Being a mother myself, and being again confronted with this feeling of “something missing” I started searching – we (my husband, too) started searching. The words of Richard Rohr are a central answer to this search. Listening to his speech in St.Pölten left me with deep gratitude, for now, at last, my husband and I, as the parents of our sons, succeeded in finding a way that can be gone by our sons, so they choose to do so (my husband took part in a vision quest in August 2004). A way that will lead them to truth so they decide to not wanting to be deluded any more.

The speech of Richard Rohr left me with the happy and content feeling, that now, at last, the way is open - that now, at last, the way is not buried any more.

Richard Rohr has explored the old rituals of manhood and is now bringing them (back) into our Christian culture, freeing the words of Jesus from their theoretical environment, giving them depth and connection with our modern society, making it clear what it means to be human. I can only say “thank you” to Richard Rohr, that he followed his own intuition and that he now finds the courage to speak his experiences out loudly.

There is a deep truth in the words of Richard Rohr, they are courageous and simple.

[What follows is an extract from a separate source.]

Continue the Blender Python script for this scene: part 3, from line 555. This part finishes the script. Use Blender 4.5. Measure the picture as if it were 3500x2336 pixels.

I, too, do think, that I as a human being and that we as human beings do have responsibility of what we are doing and of how we are living. I do believe, that we are no victims of the circumstances, but that we have the choice of how we are living.

When I should find a single word for the many thoughts and feelings, that were touched inside me during the speech of Richard Rohr, than I would take out his expression of a “New Reformation” that is going on in our days: a movement inside the church, not characterized by aggression, but by the deep wish to understand the own religion. A movement wherein people don´t use their energies to rebel against anybody or anything, but where they use their energies to search ways, to find ways; ways to cooperate, ways to find peace in the world and in themselves.